I’ve written several pieces about the possible origins of western democracy, not in ancient Greece and Rome, but in the ancient Near East. Early civilisations like Sumeria and Mari had popular assemblies and councils of elders, which voted on issues, while the karem, or chamber of commerce, also influenced royal decisions. Apart from being of interest in itself, the existence of these institutions in the political systems of the ancient Middle East, is something of a challenge to people like Boris Johnson. Johnson’s a public schoolboy, and so is steeped in the Classics. As shown in his TV series a few years ago about the splendour of the Roman Empire, he seems to believe that everything great and noble in the world came about through ancient Rome and its predecessor, Greece.
Looking through the Oxbow Book Catalogue for Autumn 2015, I found this entry for Raymond Westbrook’s Ex Oriente Lex: Near Eastern Influences on Ancient Greek and Roman Law (Johns Hopkins University Press, HB £38.50). This says
Throughout the twelve essays that appear in Ex Oriente Lex, Raymond Westbrook convincingly argues that the influence of Mesopotamian legal traditions and thought did not stop at the shores of the Mediterranean, but rather had a profound impact and the early laws and legal developments of Greece and Rome as well. A preface by editors Deborah Lyons and Kurt Raaflaub details the importance of Westbrook’s work for the field of classics, while Sophie Demare-Lafont’s incisive introduction places Westbrook’s ideas within the wider context of ancient law.

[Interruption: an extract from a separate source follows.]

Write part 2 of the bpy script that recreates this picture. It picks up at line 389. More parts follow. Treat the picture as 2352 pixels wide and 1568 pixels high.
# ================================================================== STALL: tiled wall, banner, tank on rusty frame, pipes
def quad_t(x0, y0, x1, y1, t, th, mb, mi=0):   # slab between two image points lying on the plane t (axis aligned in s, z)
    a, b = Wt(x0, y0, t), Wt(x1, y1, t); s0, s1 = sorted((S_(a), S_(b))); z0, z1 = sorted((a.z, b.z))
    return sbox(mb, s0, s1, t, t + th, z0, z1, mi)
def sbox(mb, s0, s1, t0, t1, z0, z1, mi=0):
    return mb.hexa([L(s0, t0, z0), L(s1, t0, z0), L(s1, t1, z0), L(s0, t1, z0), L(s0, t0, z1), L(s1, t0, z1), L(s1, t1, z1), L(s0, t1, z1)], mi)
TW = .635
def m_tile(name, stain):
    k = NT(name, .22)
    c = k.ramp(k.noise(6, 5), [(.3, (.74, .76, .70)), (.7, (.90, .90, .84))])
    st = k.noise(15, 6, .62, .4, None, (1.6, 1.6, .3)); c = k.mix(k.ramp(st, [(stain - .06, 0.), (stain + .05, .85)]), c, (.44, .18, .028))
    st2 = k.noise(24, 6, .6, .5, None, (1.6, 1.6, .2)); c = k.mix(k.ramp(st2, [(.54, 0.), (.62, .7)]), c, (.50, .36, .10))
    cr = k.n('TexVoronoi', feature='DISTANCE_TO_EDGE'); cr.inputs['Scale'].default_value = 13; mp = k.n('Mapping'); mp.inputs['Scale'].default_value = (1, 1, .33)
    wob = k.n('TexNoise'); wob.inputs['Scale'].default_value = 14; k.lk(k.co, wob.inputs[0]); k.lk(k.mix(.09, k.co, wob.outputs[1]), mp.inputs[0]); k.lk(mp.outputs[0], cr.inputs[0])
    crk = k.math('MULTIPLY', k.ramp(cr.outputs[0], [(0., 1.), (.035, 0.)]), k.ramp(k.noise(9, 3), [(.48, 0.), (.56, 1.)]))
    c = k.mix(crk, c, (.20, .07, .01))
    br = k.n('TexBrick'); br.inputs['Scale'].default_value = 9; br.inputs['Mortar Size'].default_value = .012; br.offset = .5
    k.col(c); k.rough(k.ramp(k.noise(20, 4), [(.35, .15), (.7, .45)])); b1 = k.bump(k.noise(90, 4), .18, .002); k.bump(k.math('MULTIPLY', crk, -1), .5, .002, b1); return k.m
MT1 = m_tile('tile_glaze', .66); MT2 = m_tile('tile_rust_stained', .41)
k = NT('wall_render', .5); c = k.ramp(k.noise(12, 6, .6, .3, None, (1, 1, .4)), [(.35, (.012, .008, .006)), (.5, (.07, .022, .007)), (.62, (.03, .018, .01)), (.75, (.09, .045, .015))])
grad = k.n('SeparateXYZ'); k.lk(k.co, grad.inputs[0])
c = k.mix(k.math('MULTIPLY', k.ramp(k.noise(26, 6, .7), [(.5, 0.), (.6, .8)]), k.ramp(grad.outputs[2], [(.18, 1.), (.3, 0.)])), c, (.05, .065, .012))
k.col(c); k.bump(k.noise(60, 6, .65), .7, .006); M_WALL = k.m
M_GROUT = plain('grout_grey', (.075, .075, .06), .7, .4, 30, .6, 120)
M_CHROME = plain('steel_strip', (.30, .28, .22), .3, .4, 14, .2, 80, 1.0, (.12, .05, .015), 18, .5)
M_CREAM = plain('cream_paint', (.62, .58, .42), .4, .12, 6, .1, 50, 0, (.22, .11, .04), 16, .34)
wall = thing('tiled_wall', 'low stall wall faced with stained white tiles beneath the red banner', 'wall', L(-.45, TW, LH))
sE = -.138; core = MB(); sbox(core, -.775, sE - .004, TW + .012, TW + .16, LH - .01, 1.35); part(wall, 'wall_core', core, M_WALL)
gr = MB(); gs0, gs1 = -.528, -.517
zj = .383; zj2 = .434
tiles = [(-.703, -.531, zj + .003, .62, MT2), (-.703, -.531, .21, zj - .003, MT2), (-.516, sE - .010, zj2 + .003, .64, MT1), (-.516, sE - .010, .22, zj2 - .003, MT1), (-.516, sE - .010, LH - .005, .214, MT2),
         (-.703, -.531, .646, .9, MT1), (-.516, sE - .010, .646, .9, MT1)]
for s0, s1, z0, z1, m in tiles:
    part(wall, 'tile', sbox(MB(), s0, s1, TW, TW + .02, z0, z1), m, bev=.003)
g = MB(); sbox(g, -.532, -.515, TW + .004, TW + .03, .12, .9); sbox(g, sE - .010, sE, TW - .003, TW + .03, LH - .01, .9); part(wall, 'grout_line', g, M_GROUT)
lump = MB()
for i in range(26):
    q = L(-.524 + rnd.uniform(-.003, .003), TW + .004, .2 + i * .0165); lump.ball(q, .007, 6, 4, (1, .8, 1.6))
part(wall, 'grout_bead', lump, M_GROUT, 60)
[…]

As I said before, perhaps if there was great appreciation of the achievements of the ancient Near Eastern world, and the debt that the modern West owes to its civilisations, there would be greater reluctance amongst the political and military class to invading and destroying these countries.
The Iraq invasion created the chaos that spawned ISIS, which, along with al-Qaeda and the other Islamist groups in the Middle East and Africa, have destroyed millennia of culture and history, as well as butchering those regions’ people.
But the Americans and British have also done their share of cultural vandalism. Nicholas Wood and Annabelle Pellens in their book The Case Against Blair, describe how the Americans levelled the ancient city of Babylon in order to use it as military base.
Now imagine the sheer outrage from Classicists like BoJo if the same thing was done to the ruins of Athens. Not that Greece isn’t seeing it’s ancient heritage destroyed by Neoliberalism, as museums are closed, archaeological sites looted and antiquities sold off due to the EU’s austerity programme. And for all his avowed enthusiasm for the Classical world, I haven’t heard BoJo speak out against that, either.
It’s long past time that a halt was called to imperialism, neoliberalism, and the destruction of the world’s cultures, and the massacre and exploitation of its peoples.